The separated flesh of that living wall struck the opposing wall, splattering thickly and pungently.
One thing I notice here is that you've got some word repetition that should go. The word "hand" appears twice in the first sentence, and the word "wall" appears in close succession in the second and third paragraphs. You can probably arrange for the repetitions not to be necessary.
Another "rule" is that you should avoid words that end in "ing". I don't actually understand why this works, but it does make sentences read better when you try to avoid "ing".
So, here's a possible way to rewrite the paragraphs:
I yanked my hand out of the wall...and the wall followed. Adhered to my skin, it stretched from its vertical moorings, thinned, then broke.
The separated flesh slapped the opposing wall and spattered there, thick and pungent.
Oops; I'm afraid this is getting to be an obnoxiously long comment, but I'll keep going for just one more example!
Another rule is "Omit needless words." (This is from Strunk & White's The Elements of Style.)
Here's one of your paragraphs, which I'm going to alter just by removing words:
I later realized that the "wall" was a thick layer of rancid fat or semi-solid oil. There was no exhaust fan in this kitchen, so for twenty years the fat from cooking with the wok simply coagulated and congealed on the windows, never to be cleaned. It was just too hard to reach for people to bother cleaning it, I guess.
Here's the edited version:
The "wall" was a layer of rancid fat. There was no exhaust fan in this kitchen, so for twenty years, fat from the wok coagulated on the windows, never to be cleaned. It was just too hard to reach.
The edited version gets the point across faster, and arguably with more impact.
You always tell great stories, Chris, but occasionally their best points get lost in verbiage. A good exercise for you might be to try to rewrite the stories you liked best in as streamlined a fashion as possible. Try to take out as many words as possible without changing what the sentences communicate. Remember that using a strong noun or verb can make two or three superfluous adjectives and adverbs unnecessary.

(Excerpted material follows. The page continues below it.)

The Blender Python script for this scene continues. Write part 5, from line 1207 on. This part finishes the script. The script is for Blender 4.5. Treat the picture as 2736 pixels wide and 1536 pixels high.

One last thing: note how my edited version of the paragraph used the word "was" a lot? That is "telling", but in some cases, telling is exactly the right thing to do. In a story, it moves events forward fast, which is useful when nothing of importance is happening, e.g. "The detective drove to the crime scene."
In your story, the description of the icky flesh wall is the set-up, and finding out what that wall is made of is the punchline. I think it's exactly correct to "show" the audience the set-up (i.e. put them right there in the moment, wondering what the hell they just touched) and to then "tell" them the punchline. It's a very tidy and engaging format for this kind of story.
Okay, I'll shut up now. I hope that was helpful. Good luck! :-)
Wow...
Thank you very much for feedback, Laura, Cloudia, and OxyJen...
Cloudia,
I hope to be appreciated for the stories I tell and never to be seen as a whiffle-bat victim. I also believe that there are a lot of quirky people out there, and the internet is certainly a great medium to connect us all.
Laura and OxyJen,
Great points. I don't want people to be lost in verbiage, and I have that tendency.
Both of you suggested fantastic rewrites.
I am going to keep this punchy and try to follow your advice. I know where it comes from, I appreciate it, and I see great value.
Doing rather than thinking might be hard; practice, practice, practice...
I will attempt to show my appreciation rather than telling it, and I think it will take time.
Tschuess,
Chris
PS. Laura and OxyJen, I cannot help myself. Thank you very much for the time and attention that you gave me. It is comprehended. Telling is now done.